▶ **SHORT PROBLEM**
Return the lines exactly as they stand, from the first of the material through the line containing "return new_obj(name,me,parent)".

Rows from a 3D scene dataset
========

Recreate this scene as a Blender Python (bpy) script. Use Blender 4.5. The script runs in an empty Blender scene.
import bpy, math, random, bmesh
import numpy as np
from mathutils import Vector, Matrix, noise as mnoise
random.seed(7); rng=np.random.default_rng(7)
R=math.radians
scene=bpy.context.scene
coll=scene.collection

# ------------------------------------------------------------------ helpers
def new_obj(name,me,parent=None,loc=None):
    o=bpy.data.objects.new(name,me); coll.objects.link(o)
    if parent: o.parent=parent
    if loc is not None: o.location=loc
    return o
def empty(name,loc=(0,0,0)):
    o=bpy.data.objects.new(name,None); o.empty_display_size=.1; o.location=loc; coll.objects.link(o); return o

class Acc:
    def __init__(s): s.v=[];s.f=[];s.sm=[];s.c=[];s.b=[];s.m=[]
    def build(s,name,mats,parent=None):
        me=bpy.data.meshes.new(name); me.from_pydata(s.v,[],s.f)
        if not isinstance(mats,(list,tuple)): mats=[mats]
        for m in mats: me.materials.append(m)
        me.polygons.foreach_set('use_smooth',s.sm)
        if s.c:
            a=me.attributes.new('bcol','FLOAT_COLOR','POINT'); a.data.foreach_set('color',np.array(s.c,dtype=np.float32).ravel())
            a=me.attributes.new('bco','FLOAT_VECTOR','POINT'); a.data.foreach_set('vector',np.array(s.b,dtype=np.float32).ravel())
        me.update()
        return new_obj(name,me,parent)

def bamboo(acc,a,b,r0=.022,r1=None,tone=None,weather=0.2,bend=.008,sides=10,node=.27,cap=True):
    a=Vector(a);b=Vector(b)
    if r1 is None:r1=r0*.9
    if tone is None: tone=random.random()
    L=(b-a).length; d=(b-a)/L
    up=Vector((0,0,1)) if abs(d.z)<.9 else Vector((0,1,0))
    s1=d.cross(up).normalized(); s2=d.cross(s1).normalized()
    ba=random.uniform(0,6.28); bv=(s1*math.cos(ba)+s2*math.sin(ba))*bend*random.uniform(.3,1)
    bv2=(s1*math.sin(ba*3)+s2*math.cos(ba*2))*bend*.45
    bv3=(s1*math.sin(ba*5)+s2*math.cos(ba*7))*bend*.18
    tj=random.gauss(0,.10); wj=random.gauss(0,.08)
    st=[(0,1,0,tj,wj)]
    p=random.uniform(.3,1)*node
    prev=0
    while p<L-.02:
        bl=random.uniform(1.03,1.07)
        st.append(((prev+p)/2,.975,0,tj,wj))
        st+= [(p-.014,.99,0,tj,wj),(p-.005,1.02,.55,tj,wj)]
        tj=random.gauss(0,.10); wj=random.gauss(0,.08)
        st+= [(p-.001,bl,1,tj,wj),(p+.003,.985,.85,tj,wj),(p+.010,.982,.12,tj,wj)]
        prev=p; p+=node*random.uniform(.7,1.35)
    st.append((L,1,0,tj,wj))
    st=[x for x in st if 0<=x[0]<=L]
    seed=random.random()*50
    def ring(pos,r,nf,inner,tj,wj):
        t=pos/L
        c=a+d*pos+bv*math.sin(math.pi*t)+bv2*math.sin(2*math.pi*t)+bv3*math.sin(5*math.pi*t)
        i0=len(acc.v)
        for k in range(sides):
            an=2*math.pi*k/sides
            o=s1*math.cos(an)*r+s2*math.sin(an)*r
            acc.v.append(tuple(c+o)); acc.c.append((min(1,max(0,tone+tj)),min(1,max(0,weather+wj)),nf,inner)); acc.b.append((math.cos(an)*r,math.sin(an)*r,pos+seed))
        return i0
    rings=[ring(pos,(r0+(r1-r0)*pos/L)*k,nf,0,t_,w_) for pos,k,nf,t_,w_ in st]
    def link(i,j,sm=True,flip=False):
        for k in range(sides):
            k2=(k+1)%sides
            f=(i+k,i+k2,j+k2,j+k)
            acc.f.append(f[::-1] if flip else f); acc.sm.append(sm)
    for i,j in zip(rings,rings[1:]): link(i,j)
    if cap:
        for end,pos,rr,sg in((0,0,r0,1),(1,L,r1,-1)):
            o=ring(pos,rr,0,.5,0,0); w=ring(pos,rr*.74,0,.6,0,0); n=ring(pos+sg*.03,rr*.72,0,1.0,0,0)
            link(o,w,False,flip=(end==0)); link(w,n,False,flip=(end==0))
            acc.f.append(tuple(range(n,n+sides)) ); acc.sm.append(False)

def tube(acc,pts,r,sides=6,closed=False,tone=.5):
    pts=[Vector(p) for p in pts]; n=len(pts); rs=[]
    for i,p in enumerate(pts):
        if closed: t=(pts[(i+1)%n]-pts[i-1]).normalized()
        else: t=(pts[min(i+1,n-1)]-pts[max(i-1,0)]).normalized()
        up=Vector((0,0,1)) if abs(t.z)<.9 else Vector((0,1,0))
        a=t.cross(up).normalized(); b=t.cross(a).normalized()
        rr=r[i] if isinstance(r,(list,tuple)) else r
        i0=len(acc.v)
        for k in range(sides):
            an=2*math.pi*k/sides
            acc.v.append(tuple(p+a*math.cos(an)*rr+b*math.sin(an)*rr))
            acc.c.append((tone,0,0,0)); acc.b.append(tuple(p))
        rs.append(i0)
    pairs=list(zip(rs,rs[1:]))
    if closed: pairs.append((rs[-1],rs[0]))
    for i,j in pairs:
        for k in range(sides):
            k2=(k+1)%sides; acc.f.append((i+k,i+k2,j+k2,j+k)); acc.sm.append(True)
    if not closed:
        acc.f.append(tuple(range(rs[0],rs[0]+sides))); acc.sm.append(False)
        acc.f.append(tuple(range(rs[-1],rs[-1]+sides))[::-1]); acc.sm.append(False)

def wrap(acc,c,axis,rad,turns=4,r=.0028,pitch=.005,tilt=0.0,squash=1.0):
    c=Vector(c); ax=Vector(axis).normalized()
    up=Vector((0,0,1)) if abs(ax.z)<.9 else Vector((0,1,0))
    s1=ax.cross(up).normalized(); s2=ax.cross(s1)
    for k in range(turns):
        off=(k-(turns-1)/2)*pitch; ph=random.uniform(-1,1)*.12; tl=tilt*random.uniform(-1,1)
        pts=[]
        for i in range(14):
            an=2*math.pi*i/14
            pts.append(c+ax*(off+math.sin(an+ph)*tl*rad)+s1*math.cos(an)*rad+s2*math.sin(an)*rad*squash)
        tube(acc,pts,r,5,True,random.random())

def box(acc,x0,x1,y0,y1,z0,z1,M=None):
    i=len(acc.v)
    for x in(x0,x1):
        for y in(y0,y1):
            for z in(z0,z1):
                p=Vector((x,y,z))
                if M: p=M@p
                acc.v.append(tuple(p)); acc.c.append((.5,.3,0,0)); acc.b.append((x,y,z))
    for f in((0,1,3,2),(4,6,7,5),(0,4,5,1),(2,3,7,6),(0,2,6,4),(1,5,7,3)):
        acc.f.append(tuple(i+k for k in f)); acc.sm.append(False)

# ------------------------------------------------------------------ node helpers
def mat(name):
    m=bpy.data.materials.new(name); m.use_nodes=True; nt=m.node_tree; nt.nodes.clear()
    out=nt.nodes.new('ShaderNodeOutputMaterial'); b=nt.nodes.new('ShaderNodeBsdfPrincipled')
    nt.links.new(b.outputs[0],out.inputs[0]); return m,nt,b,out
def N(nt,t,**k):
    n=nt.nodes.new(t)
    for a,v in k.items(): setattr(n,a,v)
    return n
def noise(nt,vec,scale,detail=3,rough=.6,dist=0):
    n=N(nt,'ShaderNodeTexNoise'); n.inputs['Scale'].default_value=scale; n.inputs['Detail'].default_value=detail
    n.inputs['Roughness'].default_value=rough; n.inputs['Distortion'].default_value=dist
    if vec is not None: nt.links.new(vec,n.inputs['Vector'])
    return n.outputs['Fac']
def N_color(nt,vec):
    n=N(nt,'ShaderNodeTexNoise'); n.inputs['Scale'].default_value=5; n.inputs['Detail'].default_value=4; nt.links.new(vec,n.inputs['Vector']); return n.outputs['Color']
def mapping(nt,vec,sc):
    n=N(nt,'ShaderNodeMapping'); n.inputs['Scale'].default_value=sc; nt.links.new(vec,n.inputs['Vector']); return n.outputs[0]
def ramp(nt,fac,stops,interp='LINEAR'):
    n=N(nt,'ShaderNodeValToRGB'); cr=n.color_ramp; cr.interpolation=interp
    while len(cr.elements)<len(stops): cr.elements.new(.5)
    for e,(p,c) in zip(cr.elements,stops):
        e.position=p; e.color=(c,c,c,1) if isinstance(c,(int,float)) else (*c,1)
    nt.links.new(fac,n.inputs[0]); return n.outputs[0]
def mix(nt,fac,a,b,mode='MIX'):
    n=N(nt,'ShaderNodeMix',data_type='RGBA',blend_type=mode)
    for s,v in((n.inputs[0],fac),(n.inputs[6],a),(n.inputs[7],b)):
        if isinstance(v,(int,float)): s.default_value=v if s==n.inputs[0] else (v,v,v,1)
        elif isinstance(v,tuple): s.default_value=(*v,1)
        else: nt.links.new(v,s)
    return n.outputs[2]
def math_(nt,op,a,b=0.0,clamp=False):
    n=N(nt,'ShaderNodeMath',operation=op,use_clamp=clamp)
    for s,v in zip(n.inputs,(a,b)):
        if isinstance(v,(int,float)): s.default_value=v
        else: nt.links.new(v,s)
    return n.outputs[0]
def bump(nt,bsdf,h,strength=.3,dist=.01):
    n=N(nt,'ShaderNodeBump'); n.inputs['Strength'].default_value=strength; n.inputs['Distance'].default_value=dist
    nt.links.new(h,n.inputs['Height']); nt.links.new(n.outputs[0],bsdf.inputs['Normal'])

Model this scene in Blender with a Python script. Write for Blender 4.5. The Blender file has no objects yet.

========

▶ **RESULT OF THIS TASK**
Recreate this scene as a Blender Python (bpy) script. Use Blender 4.5. The script runs in an empty Blender scene.
import bpy, math, random, bmesh
import numpy as np
from mathutils import Vector, Matrix, noise as mnoise
random.seed(7); rng=np.random.default_rng(7)
R=math.radians
scene=bpy.context.scene
coll=scene.collection

# ------------------------------------------------------------------ helpers
def new_obj(name,me,parent=None,loc=None):
    o=bpy.data.objects.new(name,me); coll.objects.link(o)
    if parent: o.parent=parent
    if loc is not None: o.location=loc
    return o
def empty(name,loc=(0,0,0)):
    o=bpy.data.objects.new(name,None); o.empty_display_size=.1; o.location=loc; coll.objects.link(o); return o

class Acc:
    def __init__(s): s.v=[];s.f=[];s.sm=[];s.c=[];s.b=[];s.m=[]
    def build(s,name,mats,parent=None):
        me=bpy.data.meshes.new(name); me.from_pydata(s.v,[],s.f)
        if not isinstance(mats,(list,tuple)): mats=[mats]
        for m in mats: me.materials.append(m)
        me.polygons.foreach_set('use_smooth',s.sm)
        if s.c:
            a=me.attributes.new('bcol','FLOAT_COLOR','POINT'); a.data.foreach_set('color',np.array(s.c,dtype=np.float32).ravel())
            a=me.attributes.new('bco','FLOAT_VECTOR','POINT'); a.data.foreach_set('vector',np.array(s.b,dtype=np.float32).ravel())
        me.update()
        return new_obj(name,me,parent)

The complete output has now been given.